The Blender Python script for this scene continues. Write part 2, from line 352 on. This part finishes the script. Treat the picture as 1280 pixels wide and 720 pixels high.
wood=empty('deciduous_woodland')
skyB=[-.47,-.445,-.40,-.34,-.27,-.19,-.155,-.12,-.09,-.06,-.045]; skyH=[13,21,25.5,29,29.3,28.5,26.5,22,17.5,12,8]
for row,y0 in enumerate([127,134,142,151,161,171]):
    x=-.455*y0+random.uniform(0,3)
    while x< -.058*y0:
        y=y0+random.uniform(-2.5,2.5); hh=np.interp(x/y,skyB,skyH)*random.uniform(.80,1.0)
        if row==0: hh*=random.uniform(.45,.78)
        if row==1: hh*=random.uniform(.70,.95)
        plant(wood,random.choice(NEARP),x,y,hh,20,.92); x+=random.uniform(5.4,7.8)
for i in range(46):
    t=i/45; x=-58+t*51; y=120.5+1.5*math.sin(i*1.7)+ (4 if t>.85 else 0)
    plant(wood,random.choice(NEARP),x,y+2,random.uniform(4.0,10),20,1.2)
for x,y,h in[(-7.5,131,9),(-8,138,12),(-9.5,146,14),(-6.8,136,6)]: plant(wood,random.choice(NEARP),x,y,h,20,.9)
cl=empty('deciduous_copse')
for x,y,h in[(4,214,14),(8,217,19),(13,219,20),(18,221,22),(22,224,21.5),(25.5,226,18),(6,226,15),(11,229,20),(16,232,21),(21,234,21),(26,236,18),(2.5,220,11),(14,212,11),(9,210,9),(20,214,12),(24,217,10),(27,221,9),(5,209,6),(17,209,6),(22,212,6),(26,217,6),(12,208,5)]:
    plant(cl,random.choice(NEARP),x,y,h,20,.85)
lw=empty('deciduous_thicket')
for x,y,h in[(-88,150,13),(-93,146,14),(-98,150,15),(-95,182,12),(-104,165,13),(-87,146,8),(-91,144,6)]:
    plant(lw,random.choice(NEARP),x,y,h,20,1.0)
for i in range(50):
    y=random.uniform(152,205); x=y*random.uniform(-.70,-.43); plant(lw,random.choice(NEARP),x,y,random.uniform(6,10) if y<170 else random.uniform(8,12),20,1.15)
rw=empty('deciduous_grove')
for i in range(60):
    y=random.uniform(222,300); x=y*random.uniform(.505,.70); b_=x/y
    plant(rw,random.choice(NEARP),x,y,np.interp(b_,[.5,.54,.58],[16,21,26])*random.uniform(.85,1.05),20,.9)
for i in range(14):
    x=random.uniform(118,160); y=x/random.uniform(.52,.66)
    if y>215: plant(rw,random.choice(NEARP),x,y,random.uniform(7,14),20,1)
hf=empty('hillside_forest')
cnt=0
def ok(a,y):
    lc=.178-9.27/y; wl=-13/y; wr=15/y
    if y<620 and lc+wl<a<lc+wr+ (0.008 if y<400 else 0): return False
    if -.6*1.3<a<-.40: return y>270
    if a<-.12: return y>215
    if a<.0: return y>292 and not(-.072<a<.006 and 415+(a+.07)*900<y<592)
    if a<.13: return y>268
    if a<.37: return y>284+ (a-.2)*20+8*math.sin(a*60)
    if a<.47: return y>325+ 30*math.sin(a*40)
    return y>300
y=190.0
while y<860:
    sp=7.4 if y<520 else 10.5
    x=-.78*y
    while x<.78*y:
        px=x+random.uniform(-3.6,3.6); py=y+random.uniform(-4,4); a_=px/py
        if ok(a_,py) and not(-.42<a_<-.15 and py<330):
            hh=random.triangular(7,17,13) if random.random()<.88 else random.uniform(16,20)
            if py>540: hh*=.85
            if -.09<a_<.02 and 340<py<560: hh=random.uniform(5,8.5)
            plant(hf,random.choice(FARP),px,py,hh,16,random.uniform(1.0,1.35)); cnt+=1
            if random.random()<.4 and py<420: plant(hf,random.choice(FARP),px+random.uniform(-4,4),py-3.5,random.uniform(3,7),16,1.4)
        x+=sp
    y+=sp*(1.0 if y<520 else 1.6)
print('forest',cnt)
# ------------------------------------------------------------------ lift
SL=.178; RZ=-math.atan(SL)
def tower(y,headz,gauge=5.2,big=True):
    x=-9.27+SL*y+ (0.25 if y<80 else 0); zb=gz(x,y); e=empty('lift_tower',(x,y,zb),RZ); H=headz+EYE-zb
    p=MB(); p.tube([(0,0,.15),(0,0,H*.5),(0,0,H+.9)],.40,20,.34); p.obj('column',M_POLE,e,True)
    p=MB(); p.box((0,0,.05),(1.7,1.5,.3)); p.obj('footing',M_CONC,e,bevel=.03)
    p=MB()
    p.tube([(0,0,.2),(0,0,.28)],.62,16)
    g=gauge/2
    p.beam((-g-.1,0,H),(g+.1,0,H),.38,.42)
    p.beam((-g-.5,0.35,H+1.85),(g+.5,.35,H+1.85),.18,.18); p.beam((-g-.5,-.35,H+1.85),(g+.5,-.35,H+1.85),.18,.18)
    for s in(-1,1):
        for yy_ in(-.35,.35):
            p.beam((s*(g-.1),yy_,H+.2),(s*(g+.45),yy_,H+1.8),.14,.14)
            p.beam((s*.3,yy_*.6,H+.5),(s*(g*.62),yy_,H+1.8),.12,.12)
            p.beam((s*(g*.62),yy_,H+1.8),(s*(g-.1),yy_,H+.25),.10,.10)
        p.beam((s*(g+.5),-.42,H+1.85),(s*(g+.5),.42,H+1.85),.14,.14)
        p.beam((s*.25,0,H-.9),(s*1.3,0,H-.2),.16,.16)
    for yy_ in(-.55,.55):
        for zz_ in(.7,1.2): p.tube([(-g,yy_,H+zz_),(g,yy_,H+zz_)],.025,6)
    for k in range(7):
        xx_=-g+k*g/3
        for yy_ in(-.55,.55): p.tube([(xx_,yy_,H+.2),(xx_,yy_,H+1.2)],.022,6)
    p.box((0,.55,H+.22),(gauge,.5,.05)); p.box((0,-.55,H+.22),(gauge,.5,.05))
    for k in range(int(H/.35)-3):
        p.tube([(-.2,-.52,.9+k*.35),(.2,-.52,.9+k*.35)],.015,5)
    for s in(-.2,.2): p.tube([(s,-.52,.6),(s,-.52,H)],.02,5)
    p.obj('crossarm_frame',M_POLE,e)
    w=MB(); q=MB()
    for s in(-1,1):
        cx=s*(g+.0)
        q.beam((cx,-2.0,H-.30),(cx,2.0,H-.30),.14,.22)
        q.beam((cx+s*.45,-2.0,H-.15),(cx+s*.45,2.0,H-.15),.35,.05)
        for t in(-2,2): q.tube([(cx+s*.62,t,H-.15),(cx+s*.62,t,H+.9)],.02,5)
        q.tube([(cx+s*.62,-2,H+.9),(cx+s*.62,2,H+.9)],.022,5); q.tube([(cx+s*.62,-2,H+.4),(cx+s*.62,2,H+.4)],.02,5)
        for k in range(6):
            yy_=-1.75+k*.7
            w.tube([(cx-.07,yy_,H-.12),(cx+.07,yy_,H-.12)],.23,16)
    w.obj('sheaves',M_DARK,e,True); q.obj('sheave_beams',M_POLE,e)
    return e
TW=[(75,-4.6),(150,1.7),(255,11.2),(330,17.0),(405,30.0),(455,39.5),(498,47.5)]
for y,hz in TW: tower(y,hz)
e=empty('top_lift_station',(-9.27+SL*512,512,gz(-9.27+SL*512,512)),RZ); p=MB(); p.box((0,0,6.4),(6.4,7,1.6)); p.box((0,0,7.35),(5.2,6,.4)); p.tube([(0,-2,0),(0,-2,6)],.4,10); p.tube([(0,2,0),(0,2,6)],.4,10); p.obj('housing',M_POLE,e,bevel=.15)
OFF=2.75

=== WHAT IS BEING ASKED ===
Write the material out exactly, with nothing left out.

=== TASK SOLUTION ===
The Blender Python script for this scene continues. Write part 2, from line 352 on. This part finishes the script. Treat the picture as 1280 pixels wide and 720 pixels high.
wood=empty('deciduous_woodland')
skyB=[-.47,-.445,-.40,-.34,-.27,-.19,-.155,-.12,-.09,-.06,-.045]; skyH=[13,21,25.5,29,29.3,28.5,26.5,22,17.5,12,8]
for row,y0 in enumerate([127,134,142,151,161,171]):
    x=-.455*y0+random.uniform(0,3)
    while x< -.058*y0:
        y=y0+random.uniform(-2.5,2.5); hh=np.interp(x/y,skyB,skyH)*random.uniform(.80,1.0)
        if row==0: hh*=random.uniform(.45,.78)
        if row==1: hh*=random.uniform(.70,.95)
        plant(wood,random.choice(NEARP),x,y,hh,20,.92); x+=random.uniform(5.4,7.8)
for i in range(46):
    t=i/45; x=-58+t*51; y=120.5+1.5*math.sin(i*1.7)+ (4 if t>.85 else 0)
    plant(wood,random.choice(NEARP),x,y+2,random.uniform(4.0,10),20,1.2)
for x,y,h in[(-7.5,131,9),(-8,138,12),(-9.5,146,14),(-6.8,136,6)]: plant(wood,random.choice(NEARP),x,y,h,20,.9)
cl=empty('deciduous_copse')
for x,y,h in[(4,214,14),(8,217,19),(13,219,20),(18,221,22),(22,224,21.5),(25.5,226,18),(6,226,15),(11,229,20),(16,232,21),(21,234,21),(26,236,18),(2.5,220,11),(14,212,11),(9,210,9),(20,214,12),(24,217,10),(27,221,9),(5,209,6),(17,209,6),(22,212,6),(26,217,6),(12,208,5)]:
    plant(cl,random.choice(NEARP),x,y,h,20,.85)
lw=empty('deciduous_thicket')
for x,y,h in[(-88,150,13),(-93,146,14),(-98,150,15),(-95,182,12),(-104,165,13),(-87,146,8),(-91,144,6)]:
    plant(lw,random.choice(NEARP),x,y,h,20,1.0)
for i in range(50):
    y=random.uniform(152,205); x=y*random.uniform(-.70,-.43); plant(lw,random.choice(NEARP),x,y,random.uniform(6,10) if y<170 else random.uniform(8,12),20,1.15)
rw=empty('deciduous_grove')
for i in range(60):
    y=random.uniform(222,300); x=y*random.uniform(.505,.70); b_=x/y
    plant(rw,random.choice(NEARP),x,y,np.interp(b_,[.5,.54,.58],[16,21,26])*random.uniform(.85,1.05),20,.9)
for i in range(14):
    x=random.uniform(118,160); y=x/random.uniform(.52,.66)
    if y>215: plant(rw,random.choice(NEARP),x,y,random.uniform(7,14),20,1)
hf=empty('hillside_forest')
cnt=0
def ok(a,y):
    lc=.178-9.27/y; wl=-13/y; wr=15/y
    if y<620 and lc+wl<a<lc+wr+ (0.008 if y<400 else 0): return False
    if -.6*1.3<a<-.40: return y>270
    if a<-.12: return y>215
    if a<.0: return y>292 and not(-.072<a<.006 and 415+(a+.07)*900<y<592)
    if a<.13: return y>268
    if a<.37: return y>284+ (a-.2)*20+8*math.sin(a*60)
    if a<.47: return y>325+ 30*math.sin(a*40)
    return y>300
y=190.0
while y<860:
    sp=7.4 if y<520 else 10.5
    x=-.78*y
    while x<.78*y:
        px=x+random.uniform(-3.6,3.6); py=y+random.uniform(-4,4); a_=px/py
        if ok(a_,py) and not(-.42<a_<-.15 and py<330):
            hh=random.triangular(7,17,13) if random.random()<.88 else random.uniform(16,20)
            if py>540: hh*=.85
            if -.09<a_<.02 and 340<py<560: hh=random.uniform(5,8.5)
            plant(hf,random.choice(FARP),px,py,hh,16,random.uniform(1.0,1.35)); cnt+=1
            if random.random()<.4 and py<420: plant(hf,random.choice(FARP),px+random.uniform(-4,4),py-3.5,random.uniform(3,7),16,1.4)
        x+=sp
    y+=sp*(1.0 if y<520 else 1.6)
print('forest',cnt)
# ------------------------------------------------------------------ lift
SL=.178; RZ=-math.atan(SL)
def tower(y,headz,gauge=5.2,big=True):
    x=-9.27+SL*y+ (0.25 if y<80 else 0); zb=gz(x,y); e=empty('lift_tower',(x,y,zb),RZ); H=headz+EYE-zb
    p=MB(); p.tube([(0,0,.15),(0,0,H*.5),(0,0,H+.9)],.40,20,.34); p.obj('column',M_POLE,e,True)
    p=MB(); p.box((0,0,.05),(1.7,1.5,.3)); p.obj('footing',M_CONC,e,bevel=.03)
    p=MB()
    p.tube([(0,0,.2),(0,0,.28)],.62,16)
    g=gauge/2
    p.beam((-g-.1,0,H),(g+.1,0,H),.38,.42)
    p.beam((-g-.5,0.35,H+1.85),(g+.5,.35,H+1.85),.18,.18); p.beam((-g-.5,-.35,H+1.85),(g+.5,-.35,H+1.85),.18,.18)
    for s in(-1,1):
        for yy_ in(-.35,.35):
            p.beam((s*(g-.1),yy_,H+.2),(s*(g+.45),yy_,H+1.8),.14,.14)
            p.beam((s*.3,yy_*.6,H+.5),(s*(g*.62),yy_,H+1.8),.12,.12)
            p.beam((s*(g*.62),yy_,H+1.8),(s*(g-.1),yy_,H+.25),.10,.10)
        p.beam((s*(g+.5),-.42,H+1.85),(s*(g+.5),.42,H+1.85),.14,.14)
        p.beam((s*.25,0,H-.9),(s*1.3,0,H-.2),.16,.16)
    for yy_ in(-.55,.55):
        for zz_ in(.7,1.2): p.tube([(-g,yy_,H+zz_),(g,yy_,H+zz_)],.025,6)
    for k in range(7):
        xx_=-g+k*g/3
        for yy_ in(-.55,.55): p.tube([(xx_,yy_,H+.2),(xx_,yy_,H+1.2)],.022,6)
    p.box((0,.55,H+.22),(gauge,.5,.05)); p.box((0,-.55,H+.22),(gauge,.5,.05))
    for k in range(int(H/.35)-3):
        p.tube([(-.2,-.52,.9+k*.35),(.2,-.52,.9+k*.35)],.015,5)
    for s in(-.2,.2): p.tube([(s,-.52,.6),(s,-.52,H)],.02,5)
    p.obj('crossarm_frame',M_POLE,e)
    w=MB(); q=MB()
    for s in(-1,1):
        cx=s*(g+.0)
        q.beam((cx,-2.0,H-.30),(cx,2.0,H-.30),.14,.22)
        q.beam((cx+s*.45,-2.0,H-.15),(cx+s*.45,2.0,H-.15),.35,.05)
        for t in(-2,2): q.tube([(cx+s*.62,t,H-.15),(cx+s*.62,t,H+.9)],.02,5)
        q.tube([(cx+s*.62,-2,H+.9),(cx+s*.62,2,H+.9)],.022,5); q.tube([(cx+s*.62,-2,H+.4),(cx+s*.62,2,H+.4)],.02,5)
        for k in range(6):
            yy_=-1.75+k*.7
            w.tube([(cx-.07,yy_,H-.12),(cx+.07,yy_,H-.12)],.23,16)
    w.obj('sheaves',M_DARK,e,True); q.obj('sheave_beams',M_POLE,e)
    return e
TW=[(75,-4.6),(150,1.7),(255,11.2),(330,17.0),(405,30.0),(455,39.5),(498,47.5)]
for y,hz in TW: tower(y,hz)
e=empty('top_lift_station',(-9.27+SL*512,512,gz(-9.27+SL*512,512)),RZ); p=MB(); p.box((0,0,6.4),(6.4,7,1.6)); p.box((0,0,7.35),(5.2,6,.4)); p.tube([(0,-2,0),(0,-2,6)],.4,10); p.tube([(0,2,0),(0,2,6)],.4,10); p.obj('housing',M_POLE,e,bevel=.15)
OFF=2.75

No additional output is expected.